[lbo-talk] What can be done? [was: Fact-checking Anonymous Sources?

Wojtek Sokolowski sokol at jhu.edu
Fri Apr 14 11:17:47 PDT 2006


Jerry:

<<<< Basically I believe their is a "moral We" that we address ourselves to in matters of education, self-education, etc. This is a group of people that I think, hope beyond hope, does not believe that the U.S . government should fund, for example "death squads" in Central America. But the materialistic "We", the "We" of social relations is a matter of constant organization, mobilization and education. This is a solidaristic "We." I believe, in the long run, that this solidaristic we must be based on the potential for power of working class institutions. In the short run it depends upon where and when we can organize ourselves, at work, in our neighborhoods, etc.... It has been possible to mobilize in the past. People in other countries organize and mobilize. Sectors of the U.S. population have mobilized in the past -- against slavery, for unions, against the Vietnam War, and against intervention in Central America. I still believe that in the long run any lasting institutional power for this kind of mobilization will be from the "working class." To begin with you just organize the people who agree with you and get to work.
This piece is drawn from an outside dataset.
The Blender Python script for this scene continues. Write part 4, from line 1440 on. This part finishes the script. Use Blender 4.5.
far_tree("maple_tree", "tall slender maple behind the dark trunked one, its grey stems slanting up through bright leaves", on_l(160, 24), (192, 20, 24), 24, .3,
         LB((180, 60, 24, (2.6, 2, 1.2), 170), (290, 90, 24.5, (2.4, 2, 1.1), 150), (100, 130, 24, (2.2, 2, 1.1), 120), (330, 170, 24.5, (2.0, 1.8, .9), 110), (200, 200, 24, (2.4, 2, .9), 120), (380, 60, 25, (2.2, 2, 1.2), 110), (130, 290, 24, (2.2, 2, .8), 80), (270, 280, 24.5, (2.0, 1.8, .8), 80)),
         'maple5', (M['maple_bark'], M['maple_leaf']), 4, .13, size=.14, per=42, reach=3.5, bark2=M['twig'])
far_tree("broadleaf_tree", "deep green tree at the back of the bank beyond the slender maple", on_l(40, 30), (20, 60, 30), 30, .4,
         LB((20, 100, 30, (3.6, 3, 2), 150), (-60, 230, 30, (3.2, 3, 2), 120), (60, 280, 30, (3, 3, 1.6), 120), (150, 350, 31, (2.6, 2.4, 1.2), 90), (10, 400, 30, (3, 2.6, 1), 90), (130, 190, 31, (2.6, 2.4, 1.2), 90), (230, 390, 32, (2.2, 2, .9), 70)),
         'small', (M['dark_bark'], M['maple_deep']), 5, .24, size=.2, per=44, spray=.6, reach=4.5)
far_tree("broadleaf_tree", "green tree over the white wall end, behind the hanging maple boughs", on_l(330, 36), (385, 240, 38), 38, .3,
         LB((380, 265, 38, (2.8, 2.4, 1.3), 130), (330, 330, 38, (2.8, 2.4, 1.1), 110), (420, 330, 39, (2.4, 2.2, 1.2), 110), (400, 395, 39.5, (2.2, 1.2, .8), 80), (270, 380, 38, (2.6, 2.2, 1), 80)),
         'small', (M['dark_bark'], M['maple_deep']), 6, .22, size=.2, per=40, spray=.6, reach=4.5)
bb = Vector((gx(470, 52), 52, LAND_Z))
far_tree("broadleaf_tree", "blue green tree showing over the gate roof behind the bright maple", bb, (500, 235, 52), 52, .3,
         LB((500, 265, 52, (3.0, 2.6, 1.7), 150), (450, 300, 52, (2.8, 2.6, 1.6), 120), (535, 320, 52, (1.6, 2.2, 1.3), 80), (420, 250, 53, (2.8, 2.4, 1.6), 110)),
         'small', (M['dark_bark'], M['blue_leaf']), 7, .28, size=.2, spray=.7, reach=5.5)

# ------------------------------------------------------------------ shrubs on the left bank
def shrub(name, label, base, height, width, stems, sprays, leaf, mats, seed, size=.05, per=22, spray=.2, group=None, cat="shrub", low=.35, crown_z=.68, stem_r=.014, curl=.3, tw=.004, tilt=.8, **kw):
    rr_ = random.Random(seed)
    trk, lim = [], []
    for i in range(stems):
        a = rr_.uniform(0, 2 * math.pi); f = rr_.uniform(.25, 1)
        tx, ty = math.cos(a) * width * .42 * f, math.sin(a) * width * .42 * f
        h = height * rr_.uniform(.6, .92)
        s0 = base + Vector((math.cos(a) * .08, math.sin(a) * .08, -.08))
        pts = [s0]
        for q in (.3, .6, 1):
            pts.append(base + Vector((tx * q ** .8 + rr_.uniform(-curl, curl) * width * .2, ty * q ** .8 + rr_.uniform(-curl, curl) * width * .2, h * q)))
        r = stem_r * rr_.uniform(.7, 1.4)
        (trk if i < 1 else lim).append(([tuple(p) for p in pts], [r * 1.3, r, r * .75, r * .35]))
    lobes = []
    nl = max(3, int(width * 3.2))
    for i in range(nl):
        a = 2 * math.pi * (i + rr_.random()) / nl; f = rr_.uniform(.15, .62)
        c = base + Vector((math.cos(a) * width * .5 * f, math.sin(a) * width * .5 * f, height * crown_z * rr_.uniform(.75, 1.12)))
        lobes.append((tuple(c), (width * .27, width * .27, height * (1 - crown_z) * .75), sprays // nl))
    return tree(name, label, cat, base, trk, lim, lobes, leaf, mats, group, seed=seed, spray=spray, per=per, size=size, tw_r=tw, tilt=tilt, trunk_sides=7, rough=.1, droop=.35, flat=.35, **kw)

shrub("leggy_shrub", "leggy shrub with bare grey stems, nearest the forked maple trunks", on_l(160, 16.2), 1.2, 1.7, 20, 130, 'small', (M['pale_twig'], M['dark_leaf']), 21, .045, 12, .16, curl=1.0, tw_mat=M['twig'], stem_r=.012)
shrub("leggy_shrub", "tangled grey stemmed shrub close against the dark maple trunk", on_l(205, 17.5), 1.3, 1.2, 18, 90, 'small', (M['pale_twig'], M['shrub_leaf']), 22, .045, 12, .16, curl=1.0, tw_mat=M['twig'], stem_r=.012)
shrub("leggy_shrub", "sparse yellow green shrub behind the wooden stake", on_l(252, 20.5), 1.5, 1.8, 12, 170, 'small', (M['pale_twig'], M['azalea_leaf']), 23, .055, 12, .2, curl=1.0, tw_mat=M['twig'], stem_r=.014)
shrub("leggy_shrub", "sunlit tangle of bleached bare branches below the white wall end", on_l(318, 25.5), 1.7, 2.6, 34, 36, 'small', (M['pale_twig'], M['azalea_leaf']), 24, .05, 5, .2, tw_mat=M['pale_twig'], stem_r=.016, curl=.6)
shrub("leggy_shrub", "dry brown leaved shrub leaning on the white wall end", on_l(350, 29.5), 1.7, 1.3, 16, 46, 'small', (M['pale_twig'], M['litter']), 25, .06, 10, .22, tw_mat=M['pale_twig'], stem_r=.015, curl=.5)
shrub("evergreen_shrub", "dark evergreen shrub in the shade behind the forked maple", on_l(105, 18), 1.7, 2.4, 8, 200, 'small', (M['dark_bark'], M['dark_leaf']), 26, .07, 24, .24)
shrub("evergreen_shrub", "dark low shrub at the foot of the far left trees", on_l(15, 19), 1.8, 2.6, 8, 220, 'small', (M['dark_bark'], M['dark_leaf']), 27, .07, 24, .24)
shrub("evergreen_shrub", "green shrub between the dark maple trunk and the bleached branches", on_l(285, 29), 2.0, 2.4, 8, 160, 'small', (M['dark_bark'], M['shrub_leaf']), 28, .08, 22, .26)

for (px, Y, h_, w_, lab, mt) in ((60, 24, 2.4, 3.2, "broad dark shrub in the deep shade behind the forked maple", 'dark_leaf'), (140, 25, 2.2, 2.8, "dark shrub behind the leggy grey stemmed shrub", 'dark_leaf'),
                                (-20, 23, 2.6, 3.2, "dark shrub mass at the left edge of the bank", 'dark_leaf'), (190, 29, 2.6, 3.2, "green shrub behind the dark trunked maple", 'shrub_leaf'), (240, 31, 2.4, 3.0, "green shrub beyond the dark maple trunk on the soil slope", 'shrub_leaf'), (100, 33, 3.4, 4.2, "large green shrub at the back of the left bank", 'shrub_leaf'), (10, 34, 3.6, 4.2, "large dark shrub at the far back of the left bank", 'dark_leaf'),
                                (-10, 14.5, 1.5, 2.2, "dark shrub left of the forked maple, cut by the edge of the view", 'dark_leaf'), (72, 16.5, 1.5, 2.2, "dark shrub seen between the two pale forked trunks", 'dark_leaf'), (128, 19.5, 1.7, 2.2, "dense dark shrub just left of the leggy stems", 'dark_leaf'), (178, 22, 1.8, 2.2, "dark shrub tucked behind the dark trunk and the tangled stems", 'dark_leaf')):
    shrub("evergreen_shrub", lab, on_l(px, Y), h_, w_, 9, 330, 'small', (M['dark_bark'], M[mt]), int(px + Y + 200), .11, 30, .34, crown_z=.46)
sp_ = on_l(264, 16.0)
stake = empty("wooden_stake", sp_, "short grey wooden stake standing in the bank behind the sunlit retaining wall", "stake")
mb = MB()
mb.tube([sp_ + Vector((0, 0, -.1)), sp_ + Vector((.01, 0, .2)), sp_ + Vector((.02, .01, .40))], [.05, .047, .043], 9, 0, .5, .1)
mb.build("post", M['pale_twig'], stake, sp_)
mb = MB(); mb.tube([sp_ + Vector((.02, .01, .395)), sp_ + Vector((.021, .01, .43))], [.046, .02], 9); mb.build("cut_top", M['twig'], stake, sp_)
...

I disagree with you about gunboats, tanks, and fighter planes. Of course you are partially correct. But consider what is happening in the world now. If this was the 1950s the U.S. would simply draft more people into the Army and get on with its projects. One reason why Rumsfeld was so shocked when some army general asked for a huge increase in U.S. occupation forces in Iraq, is that he knew he couldn't do it without the draft. The reality was that a proper occupation takes more boots on the ground. The U.S.G. was not able to mount a proper occupation of Iraq because the U.S. rulers were afraid to reintroduce the draft, even after 9/11. They were not able to reintroduce the draft because of the so-called "Vietnam Syndrome", i.e. "unorganized" popular opposition to imperial adventures. Note also that the limits that the U.S. population has imposed upon its rulers has also given Latin American room to breath in this period. >>>

WS: I know, that is the standard position of the Left. It is built on the good Marxist assumption that it is the people who are the producers, elites merely appropriate what other produce - so the elites are utlimately dependent of the people and their consent to a particular superstructure. I am afraid, however, that this assumption - while true in the past - no longer holds. I think that today, thanks to their command of organization and technology, elites can pretty much get what they want without support or consent of the people.

The military is a good example. In the pas,t elites depended on conscript armies which ultimately depended on people's consent to serve. Therefore, the elites had to give something back to the people in exchange for cannon fodder. But that is no loger true. Today, the elites rely exclusively on a mercenary army, which they hire and control without asking for popular consent. The same holds for economic policy - elites can use taxes to subsidize any business or practice they want and how they want it without popular consent or even against it - e.g. when people boycott a firm. Even the good old "throwing sand into the gears," as advocated by various militants on right and left, no longer matters (as if it ever did) - it merely becomes the acceptable cost of operating the machine

We live in a new brave world in which popular consent no longer matters - at least not as much as it used to. The elites, the Bushes, the Berlusconis and Co., can get what they want without popular consent, or manufacture such consent virtually at will if needed. This is not defeatism but the acknowledgement of facts. I am not suggesting that people should resign to their fate, but that the old methods of "speking truth to the power" do not work anymore because the power can get by without having to listen to the people. I do not know what alternative methods are (I wish I did) - but I do know that the old ones aint' working anymore. If they did, we would not be where we are.